Die Liberaldemokraten setzen auf erneuerbare Energien, eine Verbesserung des öffentlichen Nahverkehrs und eine höhere Besteuerung von Vielfliegern. Großbritannien soll bis 2030 mindestens 80 Prozent seines Stroms aus erneuerbaren Energien gewinnen. Zudem wollen sie 60 Millionen Bäume pflanzen lassen.

Wirtschaft und Infrastruktur:

Die Konservativen wollen mehr in die Infrastruktur investieren - vor allem in die Sanierung von Straßen. Zugleich wollen sie Arbeitnehmer und Betriebe bei Aus- und Weiterbildungsprogrammen unterstützen. Abgaben für Unternehmen sowie für Veranstaltungsorte, Kinos und Pubs sollen gesenkt werden.

Die Labour-Partei will die Wasser- und Energieversorgung sowie das Eisenbahnnetz und die Post verstaatlichen.
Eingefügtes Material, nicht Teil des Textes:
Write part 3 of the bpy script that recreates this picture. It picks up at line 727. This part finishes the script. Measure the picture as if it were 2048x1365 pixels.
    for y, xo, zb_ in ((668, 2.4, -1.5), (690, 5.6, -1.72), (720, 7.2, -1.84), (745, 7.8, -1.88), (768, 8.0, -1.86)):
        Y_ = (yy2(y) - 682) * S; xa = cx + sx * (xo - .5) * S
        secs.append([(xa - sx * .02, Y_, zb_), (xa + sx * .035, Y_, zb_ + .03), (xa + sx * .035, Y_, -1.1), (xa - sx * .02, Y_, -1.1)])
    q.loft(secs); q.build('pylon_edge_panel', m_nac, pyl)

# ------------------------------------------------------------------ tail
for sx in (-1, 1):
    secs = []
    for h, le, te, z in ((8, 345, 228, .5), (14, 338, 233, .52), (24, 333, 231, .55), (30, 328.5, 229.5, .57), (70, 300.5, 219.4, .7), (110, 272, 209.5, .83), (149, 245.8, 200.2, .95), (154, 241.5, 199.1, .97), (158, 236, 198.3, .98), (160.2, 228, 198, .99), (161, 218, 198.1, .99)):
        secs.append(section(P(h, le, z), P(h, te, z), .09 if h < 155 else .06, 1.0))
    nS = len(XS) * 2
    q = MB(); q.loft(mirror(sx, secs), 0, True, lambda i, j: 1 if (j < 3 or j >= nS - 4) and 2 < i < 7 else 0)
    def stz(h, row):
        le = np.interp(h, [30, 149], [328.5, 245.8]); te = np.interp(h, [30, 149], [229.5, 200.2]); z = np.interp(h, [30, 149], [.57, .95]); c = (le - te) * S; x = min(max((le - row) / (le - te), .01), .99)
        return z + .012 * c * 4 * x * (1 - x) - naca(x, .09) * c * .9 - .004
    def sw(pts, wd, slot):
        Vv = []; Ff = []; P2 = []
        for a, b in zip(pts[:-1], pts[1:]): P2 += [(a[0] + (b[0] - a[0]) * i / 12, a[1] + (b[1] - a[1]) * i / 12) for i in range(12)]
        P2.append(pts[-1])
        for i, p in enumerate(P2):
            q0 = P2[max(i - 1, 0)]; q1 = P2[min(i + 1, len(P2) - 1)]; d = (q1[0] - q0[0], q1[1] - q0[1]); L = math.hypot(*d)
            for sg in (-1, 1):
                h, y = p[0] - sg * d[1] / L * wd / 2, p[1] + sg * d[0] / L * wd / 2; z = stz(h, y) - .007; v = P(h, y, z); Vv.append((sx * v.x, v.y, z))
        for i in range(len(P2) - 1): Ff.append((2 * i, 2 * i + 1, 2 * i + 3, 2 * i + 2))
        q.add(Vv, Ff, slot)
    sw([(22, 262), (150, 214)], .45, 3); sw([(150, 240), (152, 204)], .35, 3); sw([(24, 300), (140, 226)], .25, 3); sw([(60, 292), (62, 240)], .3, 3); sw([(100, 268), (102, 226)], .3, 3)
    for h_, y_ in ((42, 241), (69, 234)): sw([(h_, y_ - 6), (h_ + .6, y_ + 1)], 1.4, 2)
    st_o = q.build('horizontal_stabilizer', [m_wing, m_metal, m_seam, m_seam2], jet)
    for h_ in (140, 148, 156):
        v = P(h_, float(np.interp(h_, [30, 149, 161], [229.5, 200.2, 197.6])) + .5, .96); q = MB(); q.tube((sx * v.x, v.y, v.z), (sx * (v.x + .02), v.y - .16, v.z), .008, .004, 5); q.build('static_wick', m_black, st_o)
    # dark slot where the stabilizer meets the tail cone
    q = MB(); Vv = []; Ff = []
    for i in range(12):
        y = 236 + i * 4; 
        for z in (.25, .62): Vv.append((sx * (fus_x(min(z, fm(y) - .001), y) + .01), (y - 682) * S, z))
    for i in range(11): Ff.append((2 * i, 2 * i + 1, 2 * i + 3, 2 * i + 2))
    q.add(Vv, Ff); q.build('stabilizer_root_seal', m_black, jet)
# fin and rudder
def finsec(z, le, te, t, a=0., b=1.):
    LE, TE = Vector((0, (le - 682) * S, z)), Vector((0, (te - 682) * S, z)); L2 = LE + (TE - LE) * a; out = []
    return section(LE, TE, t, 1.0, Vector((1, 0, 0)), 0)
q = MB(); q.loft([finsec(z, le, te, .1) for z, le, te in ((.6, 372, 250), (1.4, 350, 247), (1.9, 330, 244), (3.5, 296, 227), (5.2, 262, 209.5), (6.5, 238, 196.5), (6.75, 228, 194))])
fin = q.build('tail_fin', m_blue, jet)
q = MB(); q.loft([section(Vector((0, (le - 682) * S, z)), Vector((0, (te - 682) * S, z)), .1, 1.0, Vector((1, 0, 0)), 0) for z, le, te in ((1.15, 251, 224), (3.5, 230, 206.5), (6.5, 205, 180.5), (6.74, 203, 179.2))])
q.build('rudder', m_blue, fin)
Auch der Telekommunikationsriese BT soll teilverstaatlicht werden. Die Briten sollen künftig ohne Gebühren mit Internetanschlüssen versorgt werden.

Die Liberaldemokraten wollen rund 130 Milliarden Pfund in Infrastrukturprojekte in den Bereichen Verkehr, Energieversorgung, Schulen, Krankenhäuser und Wohnungsbau investieren.

Arbeit und Soziales:

Die Konservativen wollen zusätzlich eine Milliarde Pfund für die Kinderbetreuung ausgeben. Ihr Schwerpunkt liegt auf der Betreuung am Nachmittag und während der Ferien.

Die Labour-Partei will einen existenzsichernden Mindestlohn von 10 Pfund pro Stunde einführen. Große Unternehmen sollen ihre Mitarbeiter an den Profiten beteiligen. Labour will auch mit einem Grundeinkommen experimentieren. Der Mutterschutz soll ausgeweitet werden. Kinder im Alter zwischen zwei und vier Jahren sollen Anspruch auf 30 Stunden Gratisbetreuung pro Woche bekommen. Zudem will Labour jährlich 150.000 neue Wohnungen bauen, davon 100.000 Sozialwohnungen.

Die Liberaldemokraten wollen Dienstleistern mit Null-Stunden-Verträgen (ohne garantierte Mindestarbeitszeit) eine Lohnerhöhung von 20 Prozent zusichern. Alle Kinder im Alter von zwei bis vier Jahren sollen Anspruch auf 35 Stunden Gratisbetreuung pro Woche haben, Kinder von arbeitenden Eltern bereits ab neun Monaten. Jedes Jahr sollen 300.000 neue Häuser und Wohnungen gebaut werden - davon 100.000 Sozialwohnungen.